DES MOINES, Iowa (AP) — Iowa can enforce a law that restricts teachers from talking about LGBTQ+ topics with students in kindergarten through the sixth grade and bans some books in libraries and classrooms, an appellate court said Monday.
The decision for now vacates a lower court judge’s temporary blocks on the law.
The measure was first approved by Republican majorities in the Iowa House and Senate and GOP Gov. Kim Reynolds in 2023, which they said reinforced age-appropriate education in kindergarten through 12th grades. It’s been a back-and-forth battle in the courts in the three years since lawsuits were filed by the Iowa State Education Association, major publishing houses and bestselling authors, as well as an LGBTQ+ advocacy organization, Iowa Safe Schools.

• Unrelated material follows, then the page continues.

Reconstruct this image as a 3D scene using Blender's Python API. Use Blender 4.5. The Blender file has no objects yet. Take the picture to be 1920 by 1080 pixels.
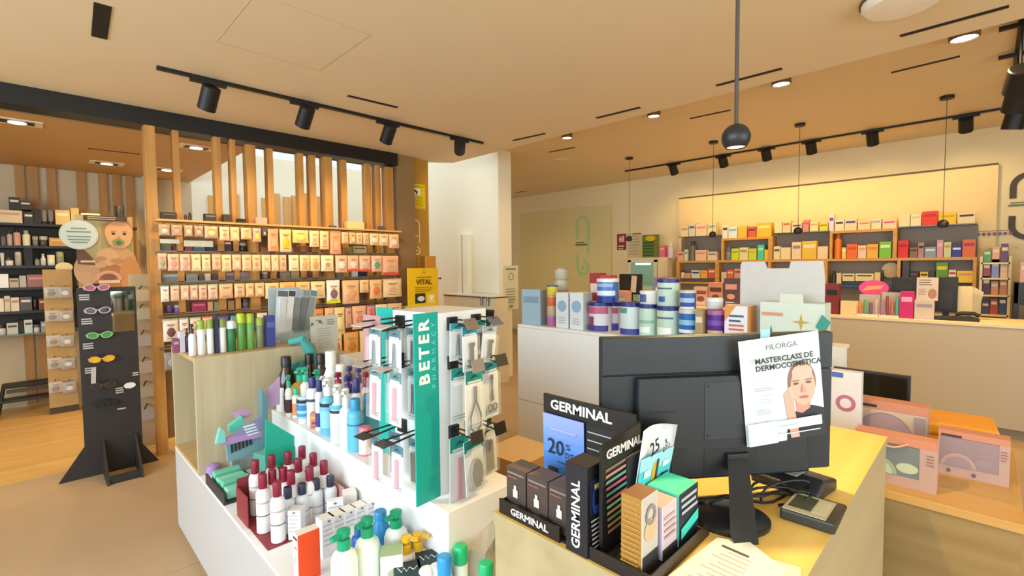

The law was in effect for part of the 2024-2025 school year until last March, when a federal judge reissued a temporary block on the book ban provision, which prohibits books containing specific sex acts from appearing in school libraries or classrooms. In a separate decision in May, U.S. District Judge Stephen Locher said Iowa could restrict mandatory instruction on gender identity and sexual orientation in schools up through the sixth grade but could not enforce the restriction on any “program” or “promotion,” saying those terms were too broad.
Iowa asked the U.S. Eighth Circuit Court of Appeals to overturn both decisions, which a three-judge panel did Monday. The cases will continue in the district court while the law is in effect.
“This is a huge win for Iowa parents,” Iowa’s Republican Attorney General Brenna Bird said in a statement. “Parents should always know that school is a safe place for their children to learn, not be concerned they are being indoctrinated with inappropriate sexual materials and philosophies.”
Iowa’s measure was enacted in 2023 amid a wave of similar legislation around the country, driven by Republican lawmakers, to prohibit discussion of LGBTQ+ identities and restrict the use of restrooms in schools. Many of those laws prompted court challenges. The decision comes as Trump’s administration said Monday it has terminated agreements adopted under previous administrations that upheld rights and protections for transgender students.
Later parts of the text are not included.